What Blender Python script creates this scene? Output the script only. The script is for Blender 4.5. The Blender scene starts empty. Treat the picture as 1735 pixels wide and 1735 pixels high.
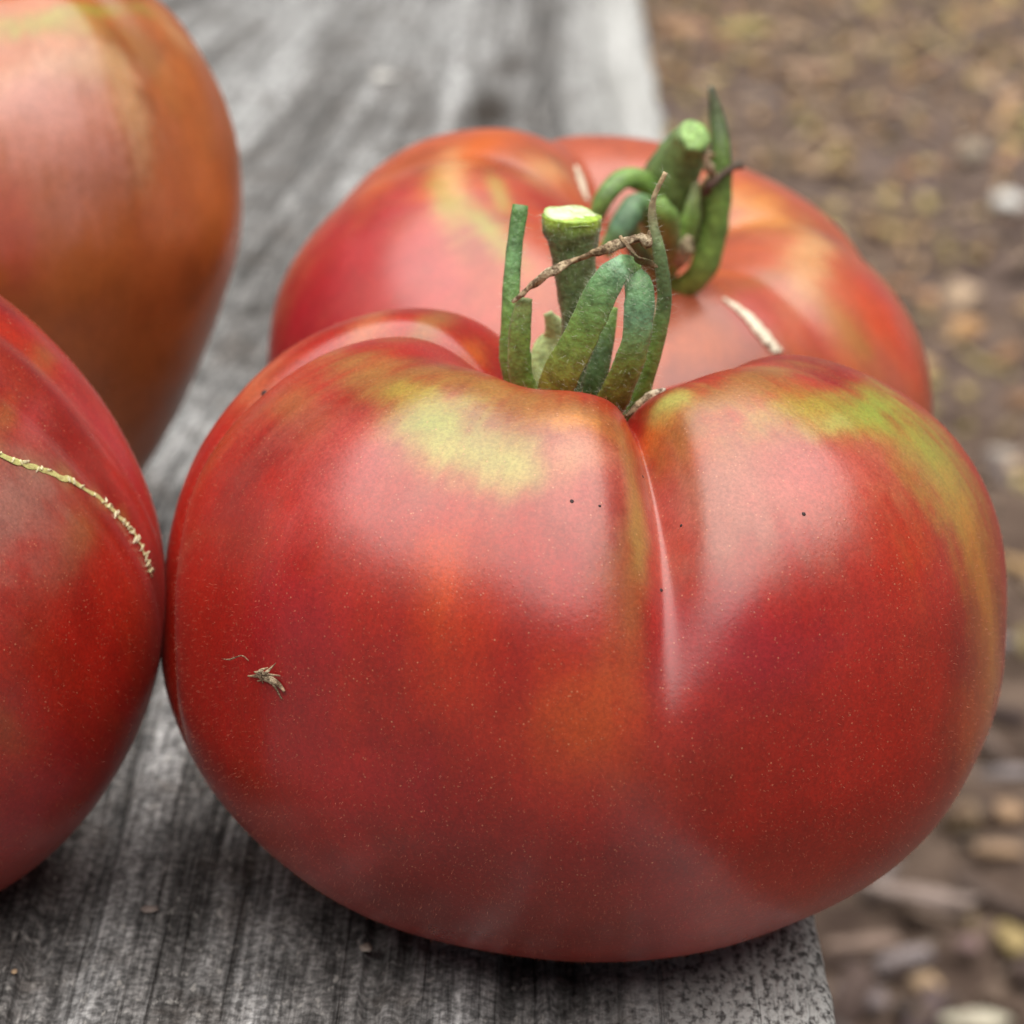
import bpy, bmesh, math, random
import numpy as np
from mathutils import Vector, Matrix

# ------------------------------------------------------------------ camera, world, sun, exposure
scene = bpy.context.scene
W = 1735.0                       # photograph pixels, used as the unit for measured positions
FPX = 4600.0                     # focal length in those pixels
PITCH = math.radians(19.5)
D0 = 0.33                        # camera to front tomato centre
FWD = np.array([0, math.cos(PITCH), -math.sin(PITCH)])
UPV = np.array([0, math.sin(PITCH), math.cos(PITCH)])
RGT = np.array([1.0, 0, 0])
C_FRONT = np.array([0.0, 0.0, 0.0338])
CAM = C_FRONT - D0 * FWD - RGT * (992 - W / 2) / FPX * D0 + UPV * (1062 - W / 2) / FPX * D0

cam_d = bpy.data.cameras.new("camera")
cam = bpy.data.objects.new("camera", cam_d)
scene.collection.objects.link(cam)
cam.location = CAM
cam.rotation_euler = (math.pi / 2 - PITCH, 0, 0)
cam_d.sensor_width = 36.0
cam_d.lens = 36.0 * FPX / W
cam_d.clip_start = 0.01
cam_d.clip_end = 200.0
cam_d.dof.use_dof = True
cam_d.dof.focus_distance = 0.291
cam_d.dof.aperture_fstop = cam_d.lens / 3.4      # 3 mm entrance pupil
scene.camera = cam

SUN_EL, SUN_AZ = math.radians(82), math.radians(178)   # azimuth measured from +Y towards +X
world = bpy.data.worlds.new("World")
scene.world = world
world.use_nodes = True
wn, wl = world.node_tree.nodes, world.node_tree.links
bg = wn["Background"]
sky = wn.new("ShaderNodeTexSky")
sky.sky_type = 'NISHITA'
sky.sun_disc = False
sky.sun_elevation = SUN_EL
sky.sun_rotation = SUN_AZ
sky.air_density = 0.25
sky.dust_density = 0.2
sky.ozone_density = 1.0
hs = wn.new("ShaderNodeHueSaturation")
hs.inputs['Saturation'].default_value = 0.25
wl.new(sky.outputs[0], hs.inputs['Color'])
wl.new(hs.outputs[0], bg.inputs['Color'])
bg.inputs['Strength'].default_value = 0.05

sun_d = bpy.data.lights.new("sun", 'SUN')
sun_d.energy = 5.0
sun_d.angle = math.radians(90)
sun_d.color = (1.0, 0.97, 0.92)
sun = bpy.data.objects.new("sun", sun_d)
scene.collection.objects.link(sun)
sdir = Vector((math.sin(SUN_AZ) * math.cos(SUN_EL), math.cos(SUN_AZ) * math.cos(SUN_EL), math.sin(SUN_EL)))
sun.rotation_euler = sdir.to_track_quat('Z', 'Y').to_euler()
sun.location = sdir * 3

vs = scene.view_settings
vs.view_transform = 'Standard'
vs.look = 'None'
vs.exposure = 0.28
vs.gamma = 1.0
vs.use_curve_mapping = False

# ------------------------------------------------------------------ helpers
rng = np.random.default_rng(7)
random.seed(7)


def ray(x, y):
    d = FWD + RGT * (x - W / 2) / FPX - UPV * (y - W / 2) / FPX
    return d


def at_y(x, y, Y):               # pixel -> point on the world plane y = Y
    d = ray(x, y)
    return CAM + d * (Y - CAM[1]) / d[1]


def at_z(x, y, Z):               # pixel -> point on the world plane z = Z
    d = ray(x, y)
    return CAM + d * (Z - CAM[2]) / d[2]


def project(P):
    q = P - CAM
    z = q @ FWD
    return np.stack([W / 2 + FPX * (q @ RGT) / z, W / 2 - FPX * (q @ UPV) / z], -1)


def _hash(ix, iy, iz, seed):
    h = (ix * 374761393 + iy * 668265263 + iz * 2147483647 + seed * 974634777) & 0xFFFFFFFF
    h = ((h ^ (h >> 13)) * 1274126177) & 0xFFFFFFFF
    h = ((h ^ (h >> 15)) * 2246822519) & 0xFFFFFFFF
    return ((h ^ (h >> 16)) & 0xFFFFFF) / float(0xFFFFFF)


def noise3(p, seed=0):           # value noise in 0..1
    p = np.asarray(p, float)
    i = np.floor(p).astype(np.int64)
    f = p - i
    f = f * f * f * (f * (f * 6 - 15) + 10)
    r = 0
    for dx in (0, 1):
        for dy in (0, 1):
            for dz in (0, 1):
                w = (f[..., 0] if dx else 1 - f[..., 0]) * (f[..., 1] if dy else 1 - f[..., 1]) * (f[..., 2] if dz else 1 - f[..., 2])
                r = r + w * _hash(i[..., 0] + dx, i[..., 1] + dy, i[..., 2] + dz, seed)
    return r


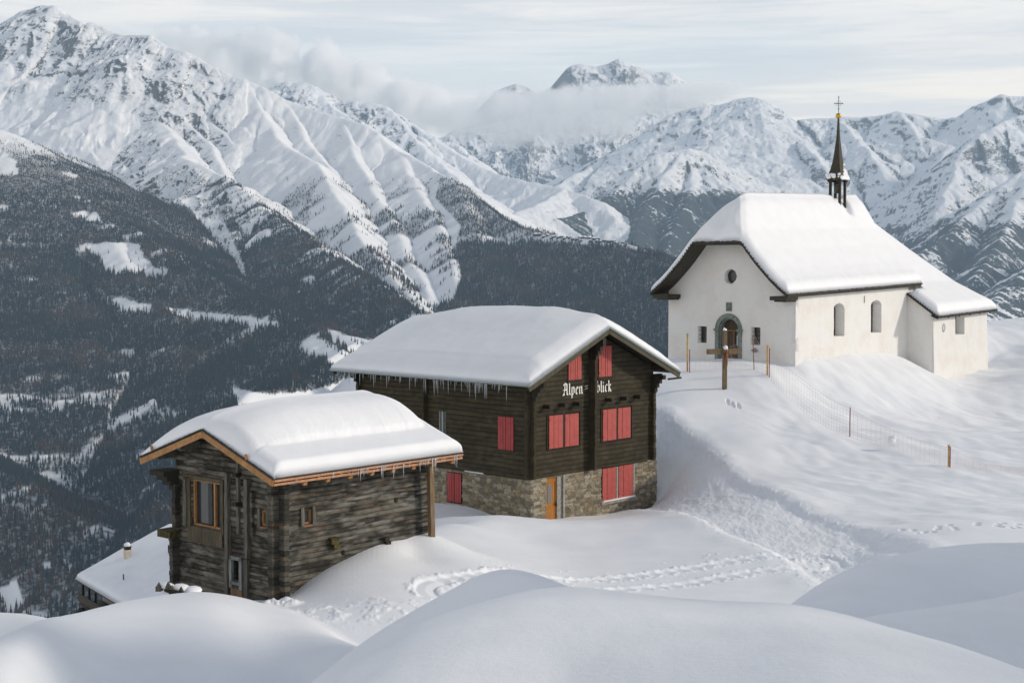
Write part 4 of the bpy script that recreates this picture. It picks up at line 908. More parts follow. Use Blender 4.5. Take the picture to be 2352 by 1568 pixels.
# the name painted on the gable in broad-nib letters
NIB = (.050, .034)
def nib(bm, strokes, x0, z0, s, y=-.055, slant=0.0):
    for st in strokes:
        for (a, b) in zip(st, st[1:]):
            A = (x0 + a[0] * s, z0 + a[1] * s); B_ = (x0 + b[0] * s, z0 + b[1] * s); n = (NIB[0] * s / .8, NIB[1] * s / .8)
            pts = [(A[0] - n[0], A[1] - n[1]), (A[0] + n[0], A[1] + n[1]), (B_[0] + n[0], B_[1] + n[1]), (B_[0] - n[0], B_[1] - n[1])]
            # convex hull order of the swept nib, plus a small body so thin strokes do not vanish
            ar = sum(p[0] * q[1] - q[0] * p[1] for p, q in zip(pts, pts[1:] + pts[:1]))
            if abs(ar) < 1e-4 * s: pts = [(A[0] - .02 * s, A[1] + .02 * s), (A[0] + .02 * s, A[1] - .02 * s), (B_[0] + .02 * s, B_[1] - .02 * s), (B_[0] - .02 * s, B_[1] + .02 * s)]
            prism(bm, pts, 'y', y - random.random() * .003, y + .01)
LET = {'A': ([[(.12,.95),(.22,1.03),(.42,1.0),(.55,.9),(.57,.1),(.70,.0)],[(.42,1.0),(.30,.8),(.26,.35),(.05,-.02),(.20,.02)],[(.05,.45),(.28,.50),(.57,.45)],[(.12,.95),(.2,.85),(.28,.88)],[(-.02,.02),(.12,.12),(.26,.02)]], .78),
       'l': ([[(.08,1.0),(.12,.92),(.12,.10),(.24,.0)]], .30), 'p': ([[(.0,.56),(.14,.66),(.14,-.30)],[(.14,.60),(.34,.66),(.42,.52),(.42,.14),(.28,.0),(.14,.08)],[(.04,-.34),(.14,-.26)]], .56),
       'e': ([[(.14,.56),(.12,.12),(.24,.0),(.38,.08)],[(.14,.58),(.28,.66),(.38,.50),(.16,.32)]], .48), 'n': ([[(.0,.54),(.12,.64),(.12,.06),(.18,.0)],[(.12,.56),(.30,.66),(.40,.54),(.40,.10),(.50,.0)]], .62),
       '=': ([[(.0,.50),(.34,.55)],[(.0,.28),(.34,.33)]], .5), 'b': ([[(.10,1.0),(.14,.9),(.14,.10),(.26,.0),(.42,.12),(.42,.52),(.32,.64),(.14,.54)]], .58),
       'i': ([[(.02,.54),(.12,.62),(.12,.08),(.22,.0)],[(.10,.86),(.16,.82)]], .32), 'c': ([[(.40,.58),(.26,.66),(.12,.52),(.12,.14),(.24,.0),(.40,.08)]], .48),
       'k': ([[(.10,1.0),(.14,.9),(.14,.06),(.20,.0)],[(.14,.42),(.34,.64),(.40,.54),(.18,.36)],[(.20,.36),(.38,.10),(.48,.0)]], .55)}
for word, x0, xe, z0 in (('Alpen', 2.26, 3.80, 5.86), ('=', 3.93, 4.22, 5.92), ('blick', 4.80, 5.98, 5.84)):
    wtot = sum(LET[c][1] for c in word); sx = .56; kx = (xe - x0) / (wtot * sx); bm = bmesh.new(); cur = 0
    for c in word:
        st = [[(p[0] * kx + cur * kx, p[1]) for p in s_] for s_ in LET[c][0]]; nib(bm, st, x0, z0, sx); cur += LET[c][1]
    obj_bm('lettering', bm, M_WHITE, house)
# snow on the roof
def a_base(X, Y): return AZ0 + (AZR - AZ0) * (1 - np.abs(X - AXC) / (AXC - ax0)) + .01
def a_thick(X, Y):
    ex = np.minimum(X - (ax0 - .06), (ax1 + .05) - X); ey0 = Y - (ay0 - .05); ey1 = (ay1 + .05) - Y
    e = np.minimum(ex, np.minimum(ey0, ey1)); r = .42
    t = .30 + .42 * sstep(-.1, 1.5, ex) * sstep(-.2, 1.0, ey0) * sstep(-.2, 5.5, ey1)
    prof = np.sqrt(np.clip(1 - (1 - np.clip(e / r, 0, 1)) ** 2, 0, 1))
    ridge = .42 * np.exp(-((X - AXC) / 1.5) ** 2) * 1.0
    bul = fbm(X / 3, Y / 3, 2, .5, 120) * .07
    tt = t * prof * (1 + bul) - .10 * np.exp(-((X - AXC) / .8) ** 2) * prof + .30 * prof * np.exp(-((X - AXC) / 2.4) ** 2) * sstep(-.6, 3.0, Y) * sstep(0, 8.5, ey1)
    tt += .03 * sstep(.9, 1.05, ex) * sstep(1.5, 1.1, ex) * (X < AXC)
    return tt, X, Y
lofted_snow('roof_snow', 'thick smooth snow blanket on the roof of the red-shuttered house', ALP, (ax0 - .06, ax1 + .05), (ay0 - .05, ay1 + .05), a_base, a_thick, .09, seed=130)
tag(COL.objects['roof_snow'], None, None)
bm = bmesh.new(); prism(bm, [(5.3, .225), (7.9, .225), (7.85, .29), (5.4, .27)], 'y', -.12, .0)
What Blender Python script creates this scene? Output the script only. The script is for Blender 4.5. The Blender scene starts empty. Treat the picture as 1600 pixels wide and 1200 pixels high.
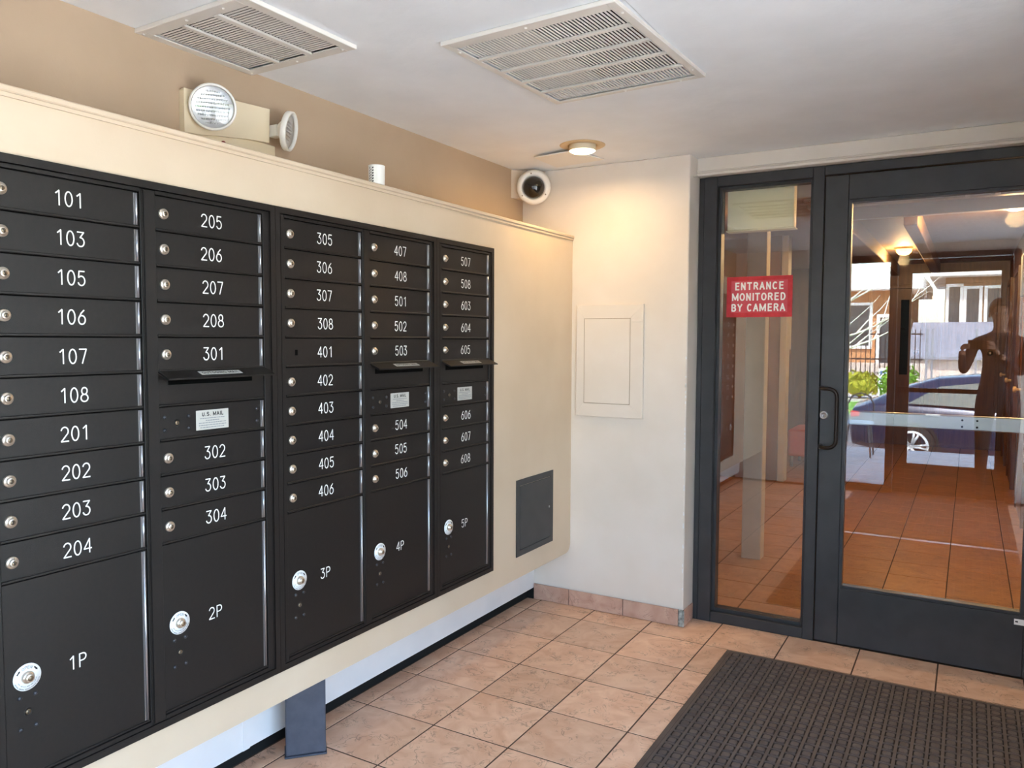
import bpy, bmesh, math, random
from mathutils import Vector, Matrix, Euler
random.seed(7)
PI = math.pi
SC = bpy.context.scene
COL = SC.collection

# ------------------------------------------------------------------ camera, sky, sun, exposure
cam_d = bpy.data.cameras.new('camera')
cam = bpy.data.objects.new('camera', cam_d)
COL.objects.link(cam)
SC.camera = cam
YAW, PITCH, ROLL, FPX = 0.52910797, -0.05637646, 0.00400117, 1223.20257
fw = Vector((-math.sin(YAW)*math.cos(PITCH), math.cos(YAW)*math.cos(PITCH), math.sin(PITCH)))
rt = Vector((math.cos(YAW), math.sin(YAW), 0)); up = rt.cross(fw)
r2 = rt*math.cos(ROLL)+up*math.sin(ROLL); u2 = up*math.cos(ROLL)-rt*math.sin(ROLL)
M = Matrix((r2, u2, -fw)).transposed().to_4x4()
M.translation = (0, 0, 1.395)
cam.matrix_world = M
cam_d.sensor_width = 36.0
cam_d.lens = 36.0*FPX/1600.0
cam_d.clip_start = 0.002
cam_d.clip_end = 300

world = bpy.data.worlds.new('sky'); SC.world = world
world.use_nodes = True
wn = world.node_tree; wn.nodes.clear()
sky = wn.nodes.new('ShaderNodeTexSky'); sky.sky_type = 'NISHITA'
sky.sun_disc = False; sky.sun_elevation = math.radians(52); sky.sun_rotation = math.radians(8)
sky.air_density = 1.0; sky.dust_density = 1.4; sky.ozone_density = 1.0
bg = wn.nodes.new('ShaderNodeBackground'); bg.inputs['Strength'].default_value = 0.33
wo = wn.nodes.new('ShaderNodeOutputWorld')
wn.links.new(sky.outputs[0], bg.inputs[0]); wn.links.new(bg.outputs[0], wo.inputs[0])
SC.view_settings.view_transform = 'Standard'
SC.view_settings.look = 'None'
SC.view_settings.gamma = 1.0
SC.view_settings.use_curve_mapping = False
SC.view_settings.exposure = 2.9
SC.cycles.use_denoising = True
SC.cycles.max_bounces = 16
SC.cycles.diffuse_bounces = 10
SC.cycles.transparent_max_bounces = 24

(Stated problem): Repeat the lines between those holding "1200 pixels high." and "COL = SC.collection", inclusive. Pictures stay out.

(Solution to the exercise):
What Blender Python script creates this scene? Output the script only. The script is for Blender 4.5. The Blender scene starts empty. Treat the picture as 1600 pixels wide and 1200 pixels high.
import bpy, bmesh, math, random
from mathutils import Vector, Matrix, Euler
random.seed(7)
PI = math.pi
SC = bpy.context.scene
COL = SC.collection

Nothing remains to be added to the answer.